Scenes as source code
____
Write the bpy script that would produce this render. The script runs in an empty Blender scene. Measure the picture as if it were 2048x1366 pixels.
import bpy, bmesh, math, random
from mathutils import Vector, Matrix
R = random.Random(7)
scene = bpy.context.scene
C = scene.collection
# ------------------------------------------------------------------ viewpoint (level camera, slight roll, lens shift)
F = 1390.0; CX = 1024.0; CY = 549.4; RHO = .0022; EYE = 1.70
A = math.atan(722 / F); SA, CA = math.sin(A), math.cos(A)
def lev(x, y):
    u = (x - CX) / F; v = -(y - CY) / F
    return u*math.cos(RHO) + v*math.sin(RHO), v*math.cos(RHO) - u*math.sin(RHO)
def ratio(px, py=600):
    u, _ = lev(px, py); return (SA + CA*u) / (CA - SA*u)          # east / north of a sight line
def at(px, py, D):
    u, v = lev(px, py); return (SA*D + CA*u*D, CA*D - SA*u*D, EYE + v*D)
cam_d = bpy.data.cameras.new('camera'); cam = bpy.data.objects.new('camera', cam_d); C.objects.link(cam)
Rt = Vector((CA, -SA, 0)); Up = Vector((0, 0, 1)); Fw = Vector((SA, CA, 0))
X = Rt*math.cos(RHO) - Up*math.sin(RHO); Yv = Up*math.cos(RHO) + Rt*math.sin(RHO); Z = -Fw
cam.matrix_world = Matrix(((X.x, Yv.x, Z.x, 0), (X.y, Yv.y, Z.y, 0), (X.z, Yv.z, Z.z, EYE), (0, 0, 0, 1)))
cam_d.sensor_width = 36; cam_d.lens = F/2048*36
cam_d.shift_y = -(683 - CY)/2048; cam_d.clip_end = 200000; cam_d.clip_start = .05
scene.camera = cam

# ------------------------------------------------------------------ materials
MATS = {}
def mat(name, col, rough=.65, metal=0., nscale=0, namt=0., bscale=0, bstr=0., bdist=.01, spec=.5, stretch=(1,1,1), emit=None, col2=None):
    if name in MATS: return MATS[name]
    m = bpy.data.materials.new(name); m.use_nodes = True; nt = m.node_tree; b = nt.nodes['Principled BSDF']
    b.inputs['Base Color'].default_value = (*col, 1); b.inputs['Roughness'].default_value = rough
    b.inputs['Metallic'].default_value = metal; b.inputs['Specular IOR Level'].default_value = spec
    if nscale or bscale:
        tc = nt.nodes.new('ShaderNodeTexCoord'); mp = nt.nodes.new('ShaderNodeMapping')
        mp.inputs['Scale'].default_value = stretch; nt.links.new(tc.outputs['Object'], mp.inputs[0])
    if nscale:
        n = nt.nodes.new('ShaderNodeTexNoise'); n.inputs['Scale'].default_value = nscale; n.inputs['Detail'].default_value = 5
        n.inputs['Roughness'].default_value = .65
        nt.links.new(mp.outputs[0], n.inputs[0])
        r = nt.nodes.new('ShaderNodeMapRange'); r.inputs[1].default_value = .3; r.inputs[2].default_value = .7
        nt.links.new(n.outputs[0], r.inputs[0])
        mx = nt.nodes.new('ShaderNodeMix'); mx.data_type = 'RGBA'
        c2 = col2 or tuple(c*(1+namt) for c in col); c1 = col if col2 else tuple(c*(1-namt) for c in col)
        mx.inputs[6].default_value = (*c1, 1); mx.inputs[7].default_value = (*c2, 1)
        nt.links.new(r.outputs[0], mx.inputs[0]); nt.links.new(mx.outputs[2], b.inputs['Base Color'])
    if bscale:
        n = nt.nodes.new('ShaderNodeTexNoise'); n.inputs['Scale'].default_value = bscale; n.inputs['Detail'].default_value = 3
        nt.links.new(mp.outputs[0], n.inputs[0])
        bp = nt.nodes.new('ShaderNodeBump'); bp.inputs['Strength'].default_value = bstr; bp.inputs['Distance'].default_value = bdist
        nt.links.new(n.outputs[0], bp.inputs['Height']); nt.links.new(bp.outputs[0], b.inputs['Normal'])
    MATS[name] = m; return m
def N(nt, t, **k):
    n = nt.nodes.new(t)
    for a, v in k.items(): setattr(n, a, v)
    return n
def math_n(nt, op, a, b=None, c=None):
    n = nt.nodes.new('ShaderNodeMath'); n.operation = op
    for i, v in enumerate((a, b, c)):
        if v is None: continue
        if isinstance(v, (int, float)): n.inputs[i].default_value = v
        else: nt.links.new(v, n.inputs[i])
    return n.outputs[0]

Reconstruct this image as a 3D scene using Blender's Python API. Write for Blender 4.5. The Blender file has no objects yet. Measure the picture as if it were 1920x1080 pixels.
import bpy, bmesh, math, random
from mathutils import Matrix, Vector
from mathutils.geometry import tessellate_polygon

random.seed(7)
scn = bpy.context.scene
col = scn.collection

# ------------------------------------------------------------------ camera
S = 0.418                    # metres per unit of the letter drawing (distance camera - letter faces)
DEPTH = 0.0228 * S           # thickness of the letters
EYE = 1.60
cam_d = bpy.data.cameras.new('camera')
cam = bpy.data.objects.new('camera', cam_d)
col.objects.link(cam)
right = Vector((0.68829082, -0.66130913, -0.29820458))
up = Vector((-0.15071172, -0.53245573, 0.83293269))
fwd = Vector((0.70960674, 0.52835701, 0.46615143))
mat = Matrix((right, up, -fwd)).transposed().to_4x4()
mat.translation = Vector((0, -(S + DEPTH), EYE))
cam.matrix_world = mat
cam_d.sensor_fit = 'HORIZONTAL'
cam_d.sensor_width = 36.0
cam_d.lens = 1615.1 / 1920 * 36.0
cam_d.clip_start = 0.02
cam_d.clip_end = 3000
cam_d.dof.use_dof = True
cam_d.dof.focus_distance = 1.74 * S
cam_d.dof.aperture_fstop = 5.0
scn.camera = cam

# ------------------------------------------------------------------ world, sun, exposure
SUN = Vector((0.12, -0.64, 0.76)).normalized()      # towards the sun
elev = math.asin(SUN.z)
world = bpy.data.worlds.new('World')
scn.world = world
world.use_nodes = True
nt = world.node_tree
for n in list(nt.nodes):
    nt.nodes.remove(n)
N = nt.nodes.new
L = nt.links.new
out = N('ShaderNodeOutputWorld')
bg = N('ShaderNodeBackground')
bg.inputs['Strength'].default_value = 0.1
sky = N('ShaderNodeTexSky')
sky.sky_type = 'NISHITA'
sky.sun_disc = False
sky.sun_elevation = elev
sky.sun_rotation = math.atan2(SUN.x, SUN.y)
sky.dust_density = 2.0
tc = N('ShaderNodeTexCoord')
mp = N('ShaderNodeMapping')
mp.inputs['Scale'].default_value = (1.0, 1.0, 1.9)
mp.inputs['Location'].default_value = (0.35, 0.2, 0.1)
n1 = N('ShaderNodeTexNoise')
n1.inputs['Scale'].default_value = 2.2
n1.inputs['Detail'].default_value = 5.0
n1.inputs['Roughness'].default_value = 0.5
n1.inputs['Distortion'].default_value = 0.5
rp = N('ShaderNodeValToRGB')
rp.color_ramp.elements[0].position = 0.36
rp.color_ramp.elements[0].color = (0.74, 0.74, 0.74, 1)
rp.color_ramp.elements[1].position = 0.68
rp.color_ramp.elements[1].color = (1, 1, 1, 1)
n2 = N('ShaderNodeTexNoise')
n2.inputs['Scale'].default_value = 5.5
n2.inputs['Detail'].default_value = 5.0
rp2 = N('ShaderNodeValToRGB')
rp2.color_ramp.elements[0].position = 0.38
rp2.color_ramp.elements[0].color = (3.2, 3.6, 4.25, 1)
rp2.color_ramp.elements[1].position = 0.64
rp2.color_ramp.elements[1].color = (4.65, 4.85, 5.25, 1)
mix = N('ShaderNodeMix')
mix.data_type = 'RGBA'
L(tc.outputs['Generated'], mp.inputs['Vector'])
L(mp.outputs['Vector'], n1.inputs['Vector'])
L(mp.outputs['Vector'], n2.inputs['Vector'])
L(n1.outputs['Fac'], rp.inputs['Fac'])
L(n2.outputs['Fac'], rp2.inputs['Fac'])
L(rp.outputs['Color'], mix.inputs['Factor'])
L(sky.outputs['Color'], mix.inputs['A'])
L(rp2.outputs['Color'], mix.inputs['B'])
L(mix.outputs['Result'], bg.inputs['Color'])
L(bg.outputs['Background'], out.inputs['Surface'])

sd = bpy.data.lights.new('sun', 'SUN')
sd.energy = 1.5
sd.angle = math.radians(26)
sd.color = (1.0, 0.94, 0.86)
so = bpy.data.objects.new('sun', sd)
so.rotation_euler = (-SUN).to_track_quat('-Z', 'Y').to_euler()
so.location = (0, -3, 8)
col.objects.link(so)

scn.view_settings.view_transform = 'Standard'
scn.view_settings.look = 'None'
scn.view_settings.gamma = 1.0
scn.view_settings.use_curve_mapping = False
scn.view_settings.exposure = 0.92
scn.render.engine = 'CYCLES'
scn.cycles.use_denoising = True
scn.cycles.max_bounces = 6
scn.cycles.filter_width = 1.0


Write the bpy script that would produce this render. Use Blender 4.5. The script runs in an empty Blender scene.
____
Say how many lines have the string "this" in them, offering no words beyond the number.

Solution below. 3